Un pays avancé, certes, mais avec des inégalités sociales accrues
En agissant de la sorte et en prenant les étrangers pour exutoire, les Sud-Africains sont malheureusement retournés à des décennies en arrière où l’oppression était monnaie courante. Le mal est le même, reproduit parfaitement, avec certes un petit changement dans la distribution des rôles. Bis repetita placent, l’opprimé est devenu oppresseur et commence à se complaire dans ses nouveaux habits. Cela n’est pas du goût de la communauté internationale et africaine qui expriment leur préoccupation face à cette situation extrêmement malheureuse. Il faut rappeler qu’en 2017, un conseil de paix et de sécurité de l’Union africaine avait été tenu sur la demande du Nigéria pour mettre fin aux attaques et qu’aujourd’hui le Nigéria même, qui compte une forte présence de ces ressortissants dans ce pays, a décidé de rappeler son ambassadeur pour protester contre ces horreurs.
Pourtant, sur le plan économique l’Afrique du Sud présente un visage rayonnant malgré les nombreux scandales notés dans la gestion des affaires. C’est en effet fort de son économie que la nation arc-en-ciel se dispute avec le Nigéria la place de Champion dans le continent africain. Cependant si sa bonne santé peut être constatée à travers sa présence parmi les pays du BRICS et du G20, deux facteurs plombent son émergence : son taux de chômage élevé estimé à 27,1% en 2018 et son taux de pauvreté avec 55% qui vivent sous le seuil de pauvreté (estimation 2017). Voilà ce qui pourrait expliquer les scènes de violences notées ces derniers jours.
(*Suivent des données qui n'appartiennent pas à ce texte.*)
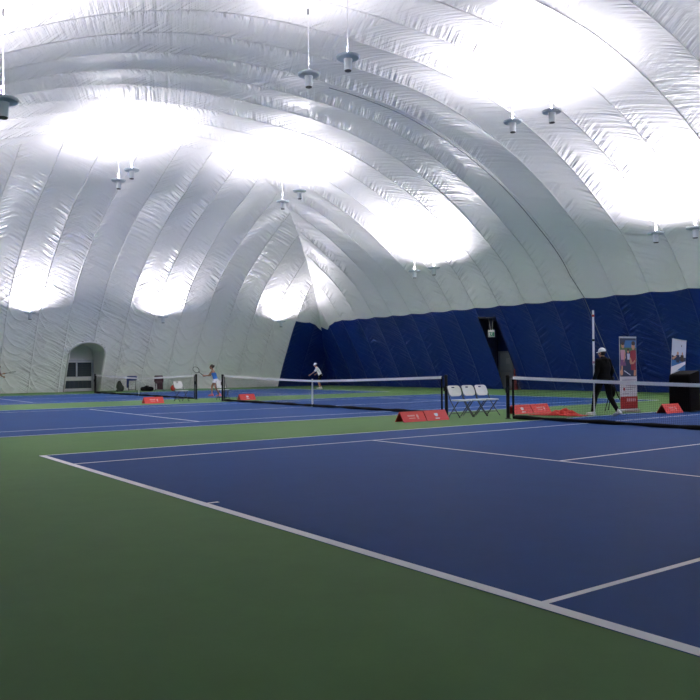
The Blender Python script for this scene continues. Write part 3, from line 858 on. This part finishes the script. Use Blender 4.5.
def hand(mb, wrist, direc, palm_n, side, curl=.5, s=1.0):
    """palm, four unequal bent fingers and a thumb leaving the side of the palm"""
    d = direc.normalized(); n = (palm_n - d*palm_n.dot(d)).normalized(); w = d.cross(n)*side
    R = Matrix((w, d, n)).transposed()
    mb.ell(wrist + d*.050*s, (.041*s, .055*s, .017*s), R)
    for k, (o, L) in enumerate(((.030, .070), (.010, .080), (-.010, .074), (-.029, .058))):
        p = wrist + d*.075*s + w*o*s; a = 0
        segs = (.45, .32, .26); r = .0092*s
        for i, q in enumerate(segs):
            a += curl*(.55 if i == 0 else .95)
            e = p + (d*math.cos(a) + n*math.sin(a))*L*s*q*1.1
            mb.capsule(p, e, r*(1-.06*i), r*(1-.06*(i+1)), 8); p = e
    p = wrist + d*.028*s + w*.032*s
    e = p + (d*.55 + w*.62 + n*.35).normalized()*.040*s; mb.capsule(p, e, .0115*s, .0105*s, 8)
    e2 = e + (d*.85 + w*.15 + n*(.3+curl*.5)).normalized()*.034*s; mb.capsule(e, e2, .0105*s, .0090*s, 8)
def head(mb, c, yaw, pitch, s=1.0):
    R = Matrix.Rotation(yaw, 3, 'Z') @ Matrix.Rotation(pitch, 3, 'X')
    q = lambda x, y, z: c + R @ V3(x*s, y*s, z*s)
    mb.ell(q(0, -.012, .028), (.074*s, .094*s, .094*s), R)
    mb.ell(q(0, .022, -.040), (.058*s, .066*s, .078*s), R)
    mb.ell(q(0, .062, -.088), (.028*s, .024*s, .022*s), R)                # chin
    mb.capsule(q(0, .088, .012), q(0, .108, -.026), .010*s, .016*s, 8)    # nose
    mb.ell(q(0, .080, -.060), (.026*s, .012*s, .010*s), R)                # mouth
    mb.ell(q(0, .078, .030), (.05*s, .014*s, .010*s), R)                  # brow
    for sx in (-1, 1): mb.ell(q(sx*.076, -.012, -.012), (.011*s, .022*s, .034*s), R)
    return q, R
def face_bits(q, R, s, par):
    for sx in (-1, 1):
        e = MB(); e.ell(q(sx*.030, .083, .006), (.012*s, .008*s, .007*s), R, 10, 6); e.build('eye', M['eye'], par, smooth=True)
    l = MB(); l.ell(q(0, .091, -.061), (.022*s, .004*s, .004*s), R, 10, 6); l.build('lips', M['shirtred'], par, smooth=True)
def limb(mb, a, b, c, r):
    mb.capsule(a, b, r[0], r[1]); mb.capsule(b, c, r[1]*1.0, r[2])
def foot(mb, ank, yaw, pitch, s=1.0, k=1.0):
    R = Matrix.Rotation(yaw, 3, 'Z') @ Matrix.Rotation(pitch, 3, 'X')
    q = lambda x, y, z: ank + R @ V3(x*s, y*s, z*s)
    mb.ell(q(0, -.03, -.045), (.040*k*s, .055*k*s, .042*k*s), R); mb.ell(q(0, .07, -.052), (.044*k*s, .095*k*s, .034*k*s), R)
    mb.ell(q(0, .145, -.060), (.042*k*s, .060*k*s, .026*k*s), R); mb.capsule(q(0, -.02, -.03), q(0, -.005, .03), .038*k*s, .036*k*s)
def shoe(par, ank, yaw, pitch, m, s=1.0):
    R = Matrix.Rotation(yaw, 3, 'Z') @ Matrix.Rotation(pitch, 3, 'X')
    b = MB(); foot(b, ank, yaw, pitch, s, 1.18)
    q = ank + R @ V3(0, .055*s, -.082*s); b.box(q, (.094*s, .30*s, .022*s), R, ch=.008)
    return flesh(b, 'shoe', m, par, .009, 3)
def cap_(par, q, R, m, s=1.0):
    b = MB(); b.ell(q(0, -.012, .052), (.084*s, .104*s, .088*s), R); 
    o = b
    c = flesh(b, 'cap', m, par, .008, 3)
    v = MB(); rings = []
    for t in range(9):
        a = -1+2*t/8; rings.append([q(a*.066, .070, .046-.012*a*a), q(a*.060, .07+.085*math.sqrt(max(.02, 1-a*a)), .030-.02*a*a), q(a*.060, .07+.085*math.sqrt(max(.02, 1-a*a)), .024-.02*a*a), q(a*.066, .070, .036-.012*a*a)])
    v.loft(rings); v.build('cap_peak', m, c, smooth=True)
    return c
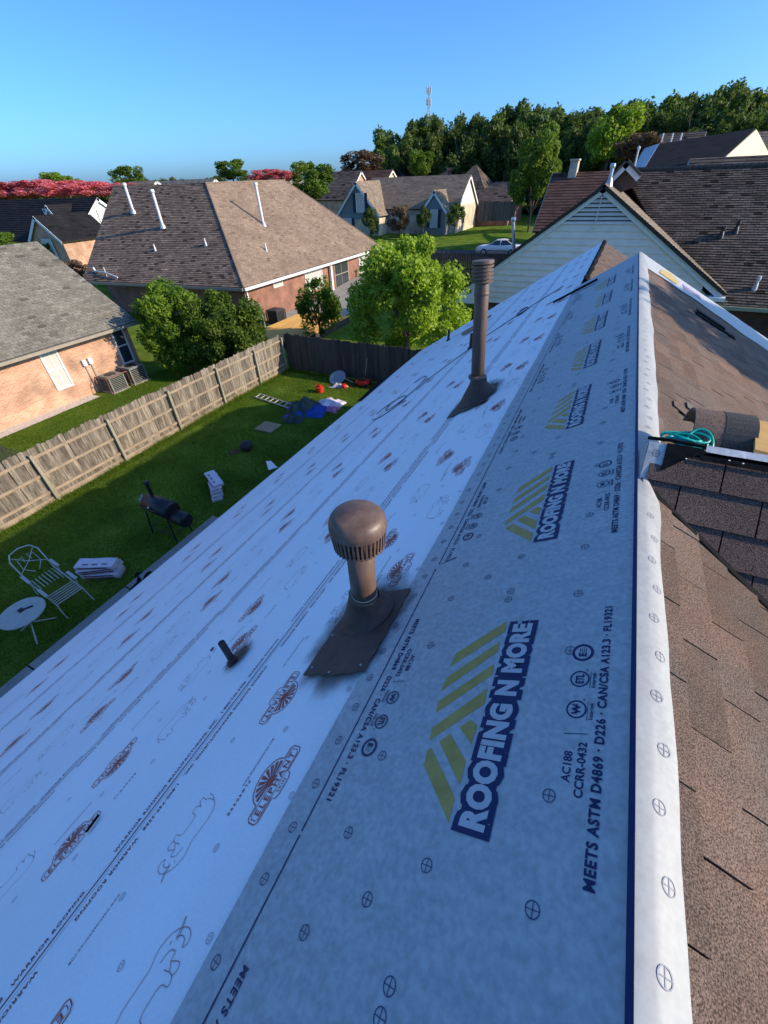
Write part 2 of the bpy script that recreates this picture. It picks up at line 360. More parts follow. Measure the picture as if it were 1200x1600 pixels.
# ------------------------------------------------------------------ terrain
def sm(a, b_, x): t_ = np.clip((x - a) / (b_ - a), 0, 1); return t_ * t_ * (3 - 2 * t_)
def gz(x, y):
    return -6.8 + 1.3 * sm(26, 48, y) * sm(-30, -15, x) + 1.0 * sm(26, 55, y) * (1 - sm(-30, -15, x)) + 4.0 * sm(95, 190, y) * sm(-60, 30, x) + 0.6 * sm(100, 200, y)
GZ = -6.8
xs = np.concatenate([np.linspace(-1500, -130, 14), np.linspace(-120, 120, 81), np.linspace(140, 1500, 12)])
ys = np.concatenate([np.linspace(-300, -25, 8), np.linspace(-20, 210, 93), np.linspace(230, 2500, 14)])
gxv, gyv = np.meshgrid(xs, ys); gzv = gz(gxv, gyv)
V = np.stack([gxv.ravel(), gyv.ravel(), gzv.ravel()], 1); nx = len(xs)
Fs = [(j * nx + i, j * nx + i + 1, (j + 1) * nx + i + 1, (j + 1) * nx + i) for j in range(len(ys) - 1) for i in range(nx - 1)]
ground = link('ground', mesh_from('ground', V, Fs, grass_m, smooth=True)); ground['kind'] = 'structure'
def sheet(name, m, x0, x1, y0, y1, dz=.02, nseg=8):
    b = B(); X = np.linspace(x0, x1, nseg + 1); Y = np.linspace(y0, y1, nseg + 1)
    VV = [(x, y, float(gz(x, y)) + dz) for y in Y for x in X]
    b.add(VV, [(j * (nseg + 1) + i, j * (nseg + 1) + i + 1, (j + 1) * (nseg + 1) + i + 1, (j + 1) * (nseg + 1) + i) for j in range(nseg) for i in range(nseg)])
    return structure(name, b, m)
sheet('street', asphalt, -60, 40, 47, 54, .05, 20)
sheet('driveway', asphalt, -24.3, -18.3, 1.2, 6.3, .02, 4)
patio = structure('patio', B().box(-9.5, -5.9, -3, 6.35, GZ - .1, GZ + .06), concrete)
for yy in (.9, 3.3, 5.0):
    pass
part('patio_joint', B().box(-9.49, -6, .85, .88, GZ + .05, GZ + .0625), black_felt, patio)
part('patio_joint', B().box(-9.49, -6, 3.25, 3.28, GZ + .05, GZ + .0625), black_felt, patio)
sheet('gravel_strip', gravel_m, -22.3, -21.5, 5.0, 11.2, .03, 4)

# ------------------------------------------------------------------ our house: the re-covered roof
TL, TR, TW = math.tan(rad(33.69)), math.tan(rad(27.5)), math.tan(rad(31.5))
cl, sl_ = math.cos(rad(33.69)), math.sin(rad(33.69)); cr, sr = math.cos(rad(27.5)), math.sin(rad(27.5))
sw, cw = math.sin(rad(31.5)), math.cos(rad(31.5))
Y_END, Y_FAR, Y_NEAR = 9.4, 16.1, -3.0
S_EAVE = 7.86; S_LOW = 0.97
house = thing('roofed_house', 'house under the camera, its roof half stripped and papered with printed underlayment', 'house', (-1, 3, GZ))
nL = np.array([-sl_, 0, cl]); uL = np.array([0, 1., 0]); vL = np.array([cl, 0, sl_])          # up-slope direction on the left face
nR = np.array([sr, 0, cr]); vR = np.array([-cr, 0, sr])
def PL(s, y, h=0.0): return np.array([-s * cl, y, -s * sl_]) + nL * h       # point on the left face, s metres below the ridge
def PR(s, y, h=0.0): return np.array([s * cr, y, -s * sr]) + nR * h
b = B(); b.slab([PL(0, Y_NEAR, -.03), PL(0, Y_END, -.03), PL(S_EAVE, Y_END, -.03), PL(S_EAVE, Y_NEAR, -.03)], nL, .12)
b.slab([PL(S_LOW, Y_END, -.03), PL(S_LOW, Y_FAR, -.03), PL(S_EAVE, Y_FAR, -.03), PL(S_EAVE, Y_END, -.03)], nL, .12)
part('roof_deck', b, slab_dark, house)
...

Les efforts entrepris par les différents régimes n’ont pu pas résoudre le problème des jeunes face aux difficultés sociales et économiques. Avec la corruption érigée en modus operandibeaucoup se sentent exclus des politiques publiques qui ne leur offrent plus aucune perspective. Se trouvant dans une situation socialement difficile, cette partie de la population, désemparée, voit la source de leur malheur dans la présence des émigrés africains. Voilà pourquoi ils s’attaquent à leurs lieux de travail et détruisent leurs biens, travail et bien derrière lesquels eux, Sud-Africains courent sans succès.